# Exercise instructions
Print exactly those lines that run from the beginning of the data to the line bearing "COL = scene.collection", inclusive.

# Information shown
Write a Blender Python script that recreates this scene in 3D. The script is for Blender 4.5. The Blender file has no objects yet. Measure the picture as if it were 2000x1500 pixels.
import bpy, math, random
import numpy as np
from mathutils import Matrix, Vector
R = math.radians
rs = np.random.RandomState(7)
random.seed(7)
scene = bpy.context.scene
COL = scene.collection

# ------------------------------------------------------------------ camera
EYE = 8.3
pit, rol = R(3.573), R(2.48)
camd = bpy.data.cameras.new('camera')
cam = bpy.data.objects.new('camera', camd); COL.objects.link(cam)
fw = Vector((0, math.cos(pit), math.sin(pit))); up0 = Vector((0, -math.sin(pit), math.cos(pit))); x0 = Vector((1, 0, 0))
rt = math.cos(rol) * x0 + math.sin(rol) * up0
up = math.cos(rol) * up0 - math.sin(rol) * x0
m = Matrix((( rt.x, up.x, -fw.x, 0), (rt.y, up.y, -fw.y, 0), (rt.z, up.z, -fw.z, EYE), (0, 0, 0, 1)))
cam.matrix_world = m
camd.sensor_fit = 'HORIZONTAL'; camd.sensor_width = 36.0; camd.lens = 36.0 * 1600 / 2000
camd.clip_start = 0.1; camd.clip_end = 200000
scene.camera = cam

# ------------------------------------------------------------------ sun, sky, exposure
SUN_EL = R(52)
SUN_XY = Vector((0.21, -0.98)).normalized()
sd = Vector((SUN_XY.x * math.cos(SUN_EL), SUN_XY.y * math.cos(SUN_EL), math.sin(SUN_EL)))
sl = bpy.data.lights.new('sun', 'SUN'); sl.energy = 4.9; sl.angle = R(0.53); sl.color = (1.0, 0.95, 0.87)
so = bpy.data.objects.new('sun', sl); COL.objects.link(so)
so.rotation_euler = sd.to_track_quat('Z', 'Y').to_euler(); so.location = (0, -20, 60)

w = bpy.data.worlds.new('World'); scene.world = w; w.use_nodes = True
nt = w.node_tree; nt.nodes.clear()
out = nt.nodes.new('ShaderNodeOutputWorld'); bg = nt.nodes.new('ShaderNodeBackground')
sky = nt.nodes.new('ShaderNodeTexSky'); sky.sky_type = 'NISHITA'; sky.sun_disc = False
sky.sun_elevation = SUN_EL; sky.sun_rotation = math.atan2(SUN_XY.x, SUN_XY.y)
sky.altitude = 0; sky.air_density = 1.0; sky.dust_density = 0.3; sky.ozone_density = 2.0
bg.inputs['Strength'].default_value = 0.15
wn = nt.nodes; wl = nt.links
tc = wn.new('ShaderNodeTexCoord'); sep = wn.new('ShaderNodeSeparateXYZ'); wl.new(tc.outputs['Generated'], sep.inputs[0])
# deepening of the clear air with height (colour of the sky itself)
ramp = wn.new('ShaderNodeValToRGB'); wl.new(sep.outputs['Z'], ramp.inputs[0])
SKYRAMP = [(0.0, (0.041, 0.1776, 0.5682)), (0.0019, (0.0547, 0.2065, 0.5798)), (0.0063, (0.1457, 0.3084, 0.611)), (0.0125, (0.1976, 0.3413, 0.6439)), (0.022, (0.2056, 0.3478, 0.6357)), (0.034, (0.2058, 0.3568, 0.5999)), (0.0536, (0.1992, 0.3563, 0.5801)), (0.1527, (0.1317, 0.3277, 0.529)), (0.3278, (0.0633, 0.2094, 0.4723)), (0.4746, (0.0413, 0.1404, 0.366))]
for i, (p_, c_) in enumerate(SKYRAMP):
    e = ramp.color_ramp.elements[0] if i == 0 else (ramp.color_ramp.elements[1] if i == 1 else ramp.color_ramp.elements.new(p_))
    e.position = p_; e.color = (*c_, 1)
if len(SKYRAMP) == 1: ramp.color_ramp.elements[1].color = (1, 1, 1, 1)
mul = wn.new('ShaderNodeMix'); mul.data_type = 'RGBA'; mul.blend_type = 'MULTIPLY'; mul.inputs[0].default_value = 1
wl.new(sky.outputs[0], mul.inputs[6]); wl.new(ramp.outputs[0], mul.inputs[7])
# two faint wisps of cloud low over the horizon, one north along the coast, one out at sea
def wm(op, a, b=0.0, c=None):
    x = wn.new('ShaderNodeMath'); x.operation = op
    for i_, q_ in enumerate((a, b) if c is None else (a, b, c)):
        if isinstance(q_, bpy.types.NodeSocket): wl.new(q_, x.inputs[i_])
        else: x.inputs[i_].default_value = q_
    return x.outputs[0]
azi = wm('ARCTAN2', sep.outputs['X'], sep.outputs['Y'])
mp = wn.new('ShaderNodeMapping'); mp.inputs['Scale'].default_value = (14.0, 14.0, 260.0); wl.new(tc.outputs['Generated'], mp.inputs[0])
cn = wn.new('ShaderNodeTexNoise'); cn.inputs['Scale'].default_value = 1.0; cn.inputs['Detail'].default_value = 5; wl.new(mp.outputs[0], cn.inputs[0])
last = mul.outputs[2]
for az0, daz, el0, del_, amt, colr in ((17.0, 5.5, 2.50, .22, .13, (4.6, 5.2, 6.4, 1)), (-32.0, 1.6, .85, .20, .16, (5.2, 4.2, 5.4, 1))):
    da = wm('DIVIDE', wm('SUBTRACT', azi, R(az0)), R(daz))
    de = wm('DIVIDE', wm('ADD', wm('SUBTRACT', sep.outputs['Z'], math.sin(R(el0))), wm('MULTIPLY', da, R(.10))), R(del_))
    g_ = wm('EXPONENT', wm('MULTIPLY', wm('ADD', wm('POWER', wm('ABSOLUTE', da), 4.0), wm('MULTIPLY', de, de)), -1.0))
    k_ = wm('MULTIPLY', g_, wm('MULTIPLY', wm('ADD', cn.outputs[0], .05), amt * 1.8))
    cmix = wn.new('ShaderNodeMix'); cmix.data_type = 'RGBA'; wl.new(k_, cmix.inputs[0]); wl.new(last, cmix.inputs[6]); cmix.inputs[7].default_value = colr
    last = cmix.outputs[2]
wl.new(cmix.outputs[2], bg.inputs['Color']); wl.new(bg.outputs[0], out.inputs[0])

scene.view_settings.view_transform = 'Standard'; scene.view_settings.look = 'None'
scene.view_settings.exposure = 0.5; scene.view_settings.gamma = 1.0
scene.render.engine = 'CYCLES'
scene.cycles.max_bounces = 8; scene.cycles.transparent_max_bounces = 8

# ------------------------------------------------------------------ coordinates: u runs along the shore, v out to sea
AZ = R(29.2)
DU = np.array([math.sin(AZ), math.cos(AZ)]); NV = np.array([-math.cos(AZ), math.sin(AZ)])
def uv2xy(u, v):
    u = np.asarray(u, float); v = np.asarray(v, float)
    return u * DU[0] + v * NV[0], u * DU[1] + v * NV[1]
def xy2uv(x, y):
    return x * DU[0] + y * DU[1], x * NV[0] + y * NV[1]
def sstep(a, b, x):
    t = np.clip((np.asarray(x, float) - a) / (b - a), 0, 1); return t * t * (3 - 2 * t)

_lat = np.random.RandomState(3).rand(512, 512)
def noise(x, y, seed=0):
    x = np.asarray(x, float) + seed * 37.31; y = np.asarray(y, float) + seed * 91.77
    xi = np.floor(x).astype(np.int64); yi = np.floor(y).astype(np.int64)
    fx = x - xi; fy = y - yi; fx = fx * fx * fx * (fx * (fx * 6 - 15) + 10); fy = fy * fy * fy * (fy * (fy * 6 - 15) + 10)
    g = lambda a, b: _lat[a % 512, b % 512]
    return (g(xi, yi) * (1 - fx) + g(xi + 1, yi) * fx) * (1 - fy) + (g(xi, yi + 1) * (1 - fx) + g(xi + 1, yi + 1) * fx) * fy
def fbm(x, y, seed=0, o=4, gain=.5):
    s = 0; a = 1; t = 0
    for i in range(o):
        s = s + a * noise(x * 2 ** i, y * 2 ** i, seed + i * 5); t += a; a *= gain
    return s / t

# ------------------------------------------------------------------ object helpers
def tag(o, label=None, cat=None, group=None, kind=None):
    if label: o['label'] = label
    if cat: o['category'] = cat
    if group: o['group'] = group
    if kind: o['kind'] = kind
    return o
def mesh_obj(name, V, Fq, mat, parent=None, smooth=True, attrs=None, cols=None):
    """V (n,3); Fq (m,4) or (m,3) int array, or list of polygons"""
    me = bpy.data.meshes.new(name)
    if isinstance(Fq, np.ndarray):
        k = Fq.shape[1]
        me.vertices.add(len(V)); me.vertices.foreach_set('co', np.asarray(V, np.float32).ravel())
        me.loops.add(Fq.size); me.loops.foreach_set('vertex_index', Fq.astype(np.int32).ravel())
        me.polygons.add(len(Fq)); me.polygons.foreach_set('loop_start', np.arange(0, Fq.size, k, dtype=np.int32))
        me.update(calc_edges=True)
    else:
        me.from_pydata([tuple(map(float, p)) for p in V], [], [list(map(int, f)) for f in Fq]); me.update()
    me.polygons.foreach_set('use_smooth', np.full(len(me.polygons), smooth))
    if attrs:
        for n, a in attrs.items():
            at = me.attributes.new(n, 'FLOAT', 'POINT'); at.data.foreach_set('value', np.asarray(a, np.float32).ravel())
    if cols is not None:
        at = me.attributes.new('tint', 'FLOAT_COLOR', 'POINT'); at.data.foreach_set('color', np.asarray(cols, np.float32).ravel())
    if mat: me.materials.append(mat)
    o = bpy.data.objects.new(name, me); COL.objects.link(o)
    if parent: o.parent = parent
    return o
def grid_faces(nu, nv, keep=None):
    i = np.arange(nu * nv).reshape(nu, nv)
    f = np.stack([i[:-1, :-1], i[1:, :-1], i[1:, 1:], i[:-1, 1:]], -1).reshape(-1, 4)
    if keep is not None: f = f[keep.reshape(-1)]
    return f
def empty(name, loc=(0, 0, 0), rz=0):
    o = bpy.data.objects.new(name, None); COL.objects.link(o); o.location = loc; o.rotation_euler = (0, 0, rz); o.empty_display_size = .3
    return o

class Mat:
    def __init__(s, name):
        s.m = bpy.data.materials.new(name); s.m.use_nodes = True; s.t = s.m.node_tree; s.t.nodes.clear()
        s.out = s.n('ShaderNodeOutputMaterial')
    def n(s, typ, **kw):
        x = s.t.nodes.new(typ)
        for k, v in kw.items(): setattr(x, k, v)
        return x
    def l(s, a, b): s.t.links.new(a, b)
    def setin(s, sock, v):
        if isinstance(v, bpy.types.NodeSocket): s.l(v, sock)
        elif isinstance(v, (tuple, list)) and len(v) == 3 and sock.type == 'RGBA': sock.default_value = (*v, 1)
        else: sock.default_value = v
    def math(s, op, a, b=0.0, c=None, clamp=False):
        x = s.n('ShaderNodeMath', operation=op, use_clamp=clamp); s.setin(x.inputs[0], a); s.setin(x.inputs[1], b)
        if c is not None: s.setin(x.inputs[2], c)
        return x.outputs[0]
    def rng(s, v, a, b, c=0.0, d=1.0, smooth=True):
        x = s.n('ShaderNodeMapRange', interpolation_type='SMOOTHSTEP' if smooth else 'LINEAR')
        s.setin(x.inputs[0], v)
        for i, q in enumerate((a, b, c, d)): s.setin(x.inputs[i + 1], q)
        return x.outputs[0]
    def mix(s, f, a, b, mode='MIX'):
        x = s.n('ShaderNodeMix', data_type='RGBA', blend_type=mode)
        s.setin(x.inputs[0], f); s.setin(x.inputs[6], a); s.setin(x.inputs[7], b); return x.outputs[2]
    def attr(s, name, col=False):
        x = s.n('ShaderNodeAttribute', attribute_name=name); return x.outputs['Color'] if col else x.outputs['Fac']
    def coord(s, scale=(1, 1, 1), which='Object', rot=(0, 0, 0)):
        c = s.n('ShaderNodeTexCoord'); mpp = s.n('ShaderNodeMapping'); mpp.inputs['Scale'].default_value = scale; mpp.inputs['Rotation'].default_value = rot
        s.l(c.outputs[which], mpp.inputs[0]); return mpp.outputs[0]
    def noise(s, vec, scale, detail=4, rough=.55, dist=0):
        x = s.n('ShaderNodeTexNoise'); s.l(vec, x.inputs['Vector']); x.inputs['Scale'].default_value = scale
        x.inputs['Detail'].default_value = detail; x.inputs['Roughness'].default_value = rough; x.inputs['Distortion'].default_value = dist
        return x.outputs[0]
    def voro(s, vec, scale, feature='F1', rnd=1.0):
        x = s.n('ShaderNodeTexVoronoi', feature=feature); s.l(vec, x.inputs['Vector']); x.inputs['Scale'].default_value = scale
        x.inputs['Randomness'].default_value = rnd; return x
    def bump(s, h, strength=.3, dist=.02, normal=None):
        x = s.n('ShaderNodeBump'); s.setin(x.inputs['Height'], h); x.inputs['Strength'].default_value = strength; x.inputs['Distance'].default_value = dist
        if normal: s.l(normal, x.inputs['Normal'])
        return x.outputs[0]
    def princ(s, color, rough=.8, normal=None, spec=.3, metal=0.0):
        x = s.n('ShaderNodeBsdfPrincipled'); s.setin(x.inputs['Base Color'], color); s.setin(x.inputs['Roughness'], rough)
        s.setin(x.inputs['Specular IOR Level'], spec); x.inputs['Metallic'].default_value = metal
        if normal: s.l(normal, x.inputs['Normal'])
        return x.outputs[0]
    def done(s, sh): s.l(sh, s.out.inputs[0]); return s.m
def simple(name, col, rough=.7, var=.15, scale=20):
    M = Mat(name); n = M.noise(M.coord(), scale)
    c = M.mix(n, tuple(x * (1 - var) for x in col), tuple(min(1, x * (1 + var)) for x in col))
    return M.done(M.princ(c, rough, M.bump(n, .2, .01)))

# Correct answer
Write a Blender Python script that recreates this scene in 3D. The script is for Blender 4.5. The Blender file has no objects yet. Measure the picture as if it were 2000x1500 pixels.
import bpy, math, random
import numpy as np
from mathutils import Matrix, Vector
R = math.radians
rs = np.random.RandomState(7)
random.seed(7)
scene = bpy.context.scene
COL = scene.collection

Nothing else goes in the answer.